Exercise details:
Reproduce the complete listing without any deviation.
[Information supplied start]
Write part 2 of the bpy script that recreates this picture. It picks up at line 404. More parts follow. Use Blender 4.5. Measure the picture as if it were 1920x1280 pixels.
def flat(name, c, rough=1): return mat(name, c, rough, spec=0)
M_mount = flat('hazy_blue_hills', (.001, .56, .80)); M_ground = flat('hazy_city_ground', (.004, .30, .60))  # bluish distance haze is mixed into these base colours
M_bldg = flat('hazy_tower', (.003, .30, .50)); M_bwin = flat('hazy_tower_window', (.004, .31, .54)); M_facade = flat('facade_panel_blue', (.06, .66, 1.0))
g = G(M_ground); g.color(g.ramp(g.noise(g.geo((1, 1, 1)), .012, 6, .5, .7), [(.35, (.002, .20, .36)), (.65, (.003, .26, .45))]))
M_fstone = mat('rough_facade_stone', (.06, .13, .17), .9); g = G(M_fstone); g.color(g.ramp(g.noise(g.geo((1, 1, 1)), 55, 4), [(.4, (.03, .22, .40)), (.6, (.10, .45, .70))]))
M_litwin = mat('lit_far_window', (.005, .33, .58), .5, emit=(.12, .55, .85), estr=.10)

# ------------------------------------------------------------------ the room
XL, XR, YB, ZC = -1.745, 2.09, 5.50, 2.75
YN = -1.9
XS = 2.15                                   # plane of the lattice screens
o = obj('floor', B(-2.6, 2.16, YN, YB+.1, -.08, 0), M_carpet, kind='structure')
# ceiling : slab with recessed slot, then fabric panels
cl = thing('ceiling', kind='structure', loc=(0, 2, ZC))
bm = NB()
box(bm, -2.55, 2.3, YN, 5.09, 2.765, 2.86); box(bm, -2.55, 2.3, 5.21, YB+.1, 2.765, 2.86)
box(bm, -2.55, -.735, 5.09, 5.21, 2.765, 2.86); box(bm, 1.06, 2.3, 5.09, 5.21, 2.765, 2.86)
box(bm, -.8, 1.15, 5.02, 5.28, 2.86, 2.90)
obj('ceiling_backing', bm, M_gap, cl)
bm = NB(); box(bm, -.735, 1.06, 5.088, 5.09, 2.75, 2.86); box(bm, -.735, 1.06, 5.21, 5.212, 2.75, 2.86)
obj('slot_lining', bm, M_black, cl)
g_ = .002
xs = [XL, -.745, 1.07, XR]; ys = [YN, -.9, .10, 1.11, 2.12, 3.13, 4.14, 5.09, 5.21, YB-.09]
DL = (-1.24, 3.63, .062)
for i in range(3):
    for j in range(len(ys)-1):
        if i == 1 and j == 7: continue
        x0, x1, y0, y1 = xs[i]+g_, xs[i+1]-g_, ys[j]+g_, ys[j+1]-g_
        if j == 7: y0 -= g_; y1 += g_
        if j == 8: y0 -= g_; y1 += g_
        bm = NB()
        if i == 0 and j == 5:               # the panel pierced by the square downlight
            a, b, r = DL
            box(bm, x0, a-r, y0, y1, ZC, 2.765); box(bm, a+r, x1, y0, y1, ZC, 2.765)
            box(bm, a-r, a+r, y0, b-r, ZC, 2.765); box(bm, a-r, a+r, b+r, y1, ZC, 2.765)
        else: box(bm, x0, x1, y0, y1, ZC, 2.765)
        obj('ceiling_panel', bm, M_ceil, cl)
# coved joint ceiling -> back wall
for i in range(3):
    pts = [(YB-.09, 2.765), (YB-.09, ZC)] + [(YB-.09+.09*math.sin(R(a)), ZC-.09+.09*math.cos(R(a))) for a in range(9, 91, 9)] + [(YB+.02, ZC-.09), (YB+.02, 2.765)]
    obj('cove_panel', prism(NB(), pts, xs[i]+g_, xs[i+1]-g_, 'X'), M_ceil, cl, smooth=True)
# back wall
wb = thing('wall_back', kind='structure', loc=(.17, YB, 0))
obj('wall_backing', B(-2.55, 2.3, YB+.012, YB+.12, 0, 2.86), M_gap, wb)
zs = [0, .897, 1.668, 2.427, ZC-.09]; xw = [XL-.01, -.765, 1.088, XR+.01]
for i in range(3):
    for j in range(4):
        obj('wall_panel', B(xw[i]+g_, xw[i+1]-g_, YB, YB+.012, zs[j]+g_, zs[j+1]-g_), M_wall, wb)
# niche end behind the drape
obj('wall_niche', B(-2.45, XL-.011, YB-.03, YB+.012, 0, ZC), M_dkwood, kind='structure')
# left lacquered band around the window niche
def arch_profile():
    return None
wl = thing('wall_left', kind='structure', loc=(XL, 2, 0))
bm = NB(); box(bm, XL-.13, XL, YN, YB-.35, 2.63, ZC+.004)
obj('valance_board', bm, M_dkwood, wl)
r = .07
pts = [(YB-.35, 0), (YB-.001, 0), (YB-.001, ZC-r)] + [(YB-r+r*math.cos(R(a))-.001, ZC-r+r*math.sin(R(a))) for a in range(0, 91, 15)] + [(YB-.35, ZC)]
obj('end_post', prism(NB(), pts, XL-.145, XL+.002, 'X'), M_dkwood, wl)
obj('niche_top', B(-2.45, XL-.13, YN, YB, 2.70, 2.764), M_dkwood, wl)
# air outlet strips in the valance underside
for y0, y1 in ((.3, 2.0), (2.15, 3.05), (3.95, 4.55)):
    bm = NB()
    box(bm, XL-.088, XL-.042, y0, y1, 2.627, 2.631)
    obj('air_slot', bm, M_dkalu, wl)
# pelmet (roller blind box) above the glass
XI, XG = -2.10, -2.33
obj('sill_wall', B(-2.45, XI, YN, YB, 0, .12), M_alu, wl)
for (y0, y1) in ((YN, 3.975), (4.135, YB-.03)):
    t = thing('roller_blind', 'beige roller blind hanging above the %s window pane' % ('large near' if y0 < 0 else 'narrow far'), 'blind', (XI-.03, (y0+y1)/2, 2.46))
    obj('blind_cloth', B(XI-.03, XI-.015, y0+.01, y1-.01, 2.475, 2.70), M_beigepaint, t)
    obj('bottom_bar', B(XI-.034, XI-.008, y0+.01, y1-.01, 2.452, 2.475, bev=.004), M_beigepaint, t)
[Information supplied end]
Task response:
Write part 2 of the bpy script that recreates this picture. It picks up at line 404. More parts follow. Use Blender 4.5. Measure the picture as if it were 1920x1280 pixels.
def flat(name, c, rough=1): return mat(name, c, rough, spec=0)
M_mount = flat('hazy_blue_hills', (.001, .56, .80)); M_ground = flat('hazy_city_ground', (.004, .30, .60))  # bluish distance haze is mixed into these base colours
M_bldg = flat('hazy_tower', (.003, .30, .50)); M_bwin = flat('hazy_tower_window', (.004, .31, .54)); M_facade = flat('facade_panel_blue', (.06, .66, 1.0))
g = G(M_ground); g.color(g.ramp(g.noise(g.geo((1, 1, 1)), .012, 6, .5, .7), [(.35, (.002, .20, .36)), (.65, (.003, .26, .45))]))
M_fstone = mat('rough_facade_stone', (.06, .13, .17), .9); g = G(M_fstone); g.color(g.ramp(g.noise(g.geo((1, 1, 1)), 55, 4), [(.4, (.03, .22, .40)), (.6, (.10, .45, .70))]))
M_litwin = mat('lit_far_window', (.005, .33, .58), .5, emit=(.12, .55, .85), estr=.10)

# ------------------------------------------------------------------ the room
XL, XR, YB, ZC = -1.745, 2.09, 5.50, 2.75
YN = -1.9
XS = 2.15                                   # plane of the lattice screens
o = obj('floor', B(-2.6, 2.16, YN, YB+.1, -.08, 0), M_carpet, kind='structure')
# ceiling : slab with recessed slot, then fabric panels
cl = thing('ceiling', kind='structure', loc=(0, 2, ZC))
bm = NB()
box(bm, -2.55, 2.3, YN, 5.09, 2.765, 2.86); box(bm, -2.55, 2.3, 5.21, YB+.1, 2.765, 2.86)
box(bm, -2.55, -.735, 5.09, 5.21, 2.765, 2.86); box(bm, 1.06, 2.3, 5.09, 5.21, 2.765, 2.86)
box(bm, -.8, 1.15, 5.02, 5.28, 2.86, 2.90)
obj('ceiling_backing', bm, M_gap, cl)
bm = NB(); box(bm, -.735, 1.06, 5.088, 5.09, 2.75, 2.86); box(bm, -.735, 1.06, 5.21, 5.212, 2.75, 2.86)
obj('slot_lining', bm, M_black, cl)
g_ = .002
xs = [XL, -.745, 1.07, XR]; ys = [YN, -.9, .10, 1.11, 2.12, 3.13, 4.14, 5.09, 5.21, YB-.09]
DL = (-1.24, 3.63, .062)
for i in range(3):
    for j in range(len(ys)-1):
        if i == 1 and j == 7: continue
        x0, x1, y0, y1 = xs[i]+g_, xs[i+1]-g_, ys[j]+g_, ys[j+1]-g_
        if j == 7: y0 -= g_; y1 += g_
        if j == 8: y0 -= g_; y1 += g_
        bm = NB()
        if i == 0 and j == 5:               # the panel pierced by the square downlight
            a, b, r = DL
            box(bm, x0, a-r, y0, y1, ZC, 2.765); box(bm, a+r, x1, y0, y1, ZC, 2.765)
            box(bm, a-r, a+r, y0, b-r, ZC, 2.765); box(bm, a-r, a+r, b+r, y1, ZC, 2.765)
        else: box(bm, x0, x1, y0, y1, ZC, 2.765)
        obj('ceiling_panel', bm, M_ceil, cl)
# coved joint ceiling -> back wall
for i in range(3):
    pts = [(YB-.09, 2.765), (YB-.09, ZC)] + [(YB-.09+.09*math.sin(R(a)), ZC-.09+.09*math.cos(R(a))) for a in range(9, 91, 9)] + [(YB+.02, ZC-.09), (YB+.02, 2.765)]
    obj('cove_panel', prism(NB(), pts, xs[i]+g_, xs[i+1]-g_, 'X'), M_ceil, cl, smooth=True)
# back wall
wb = thing('wall_back', kind='structure', loc=(.17, YB, 0))
obj('wall_backing', B(-2.55, 2.3, YB+.012, YB+.12, 0, 2.86), M_gap, wb)
zs = [0, .897, 1.668, 2.427, ZC-.09]; xw = [XL-.01, -.765, 1.088, XR+.01]
for i in range(3):
    for j in range(4):
        obj('wall_panel', B(xw[i]+g_, xw[i+1]-g_, YB, YB+.012, zs[j]+g_, zs[j+1]-g_), M_wall, wb)
# niche end behind the drape
obj('wall_niche', B(-2.45, XL-.011, YB-.03, YB+.012, 0, ZC), M_dkwood, kind='structure')
# left lacquered band around the window niche
def arch_profile():
    return None
wl = thing('wall_left', kind='structure', loc=(XL, 2, 0))
bm = NB(); box(bm, XL-.13, XL, YN, YB-.35, 2.63, ZC+.004)
obj('valance_board', bm, M_dkwood, wl)
r = .07
pts = [(YB-.35, 0), (YB-.001, 0), (YB-.001, ZC-r)] + [(YB-r+r*math.cos(R(a))-.001, ZC-r+r*math.sin(R(a))) for a in range(0, 91, 15)] + [(YB-.35, ZC)]
obj('end_post', prism(NB(), pts, XL-.145, XL+.002, 'X'), M_dkwood, wl)
obj('niche_top', B(-2.45, XL-.13, YN, YB, 2.70, 2.764), M_dkwood, wl)
# air outlet strips in the valance underside
for y0, y1 in ((.3, 2.0), (2.15, 3.05), (3.95, 4.55)):
    bm = NB()
    box(bm, XL-.088, XL-.042, y0, y1, 2.627, 2.631)
    obj('air_slot', bm, M_dkalu, wl)
# pelmet (roller blind box) above the glass
XI, XG = -2.10, -2.33
obj('sill_wall', B(-2.45, XI, YN, YB, 0, .12), M_alu, wl)
for (y0, y1) in ((YN, 3.975), (4.135, YB-.03)):
    t = thing('roller_blind', 'beige roller blind hanging above the %s window pane' % ('large near' if y0 < 0 else 'narrow far'), 'blind', (XI-.03, (y0+y1)/2, 2.46))
    obj('blind_cloth', B(XI-.03, XI-.015, y0+.01, y1-.01, 2.475, 2.70), M_beigepaint, t)
    obj('bottom_bar', B(XI-.034, XI-.008, y0+.01, y1-.01, 2.452, 2.475, bev=.004), M_beigepaint, t)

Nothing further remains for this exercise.